Lo mismo, no sé, es la propia naturaleza del disfraz: un atuendo de usar y tirar, breve como un klinex, la máscara de cuerpo entero que te permite, durante unas horas, creerte otra persona o ser tú mismo como quisieras ser, si te dejaran.
Uno se pone un disfraz y se vuelve, literalmente, un ser distinto. La pose del cuerpo se te dispara, y te mueves de verdad como un pirata, como un bandolero o como un zombie, actor improvisado del teatro que todos representamos a fin de cuentas. Lo decía Manolo Piñero y es verdad: en Cádiz la gente no se disfraza, se viste. Y por unos instantes dejamos que nuestro cuerpo lo ocupe otra persona, el papel que soñamos ser a lo mejor toda la vida. Yo he sido bufón, espadachín, cangrejo, chino, negro de betún y lanza de plumas, Astérix, monje, Han Solo, fantasma, enanito, gaucho, espantapájaros, Obi Wan Kenobi, el malo de Harry Potter, personaje de la Comedia del Arte. Cuanto más chusco e improvisado el disfraz, más divertido el rato, más me liberaba yo siendo otros oficios y otros rostros.

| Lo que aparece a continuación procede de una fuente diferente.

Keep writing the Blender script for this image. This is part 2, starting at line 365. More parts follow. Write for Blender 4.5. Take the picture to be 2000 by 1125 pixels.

Luego, a la vuelta a casa, el disfraz se olvida, se disuelve como por arte de (des)encantamiento, se pierde en un cajón para prestarlo a otra gente o, simplemente, se desintegra en los componentes que hicieron de ropas diversas máscaras de diferentes personas.
No hay nada más triste, entonces, que un disfraz que no cumple su cometido, peor todavía que un disfraz que es comprado hecho. Un disfraz que no luce a la luna ni al sol del mediodía, el disfraz que se agita con el viento y revela lo falso de su envoltorio de oropeles de pega, el disfraz que se moja, como hoy, y no puede convertirse en cauce de magia.
La lluvia no respeta que necesitamos, por un día, cambiar a Pierre Cardin por Pepi Mayo, la ropa de marca por las marcas de maquillaje sobre la cara.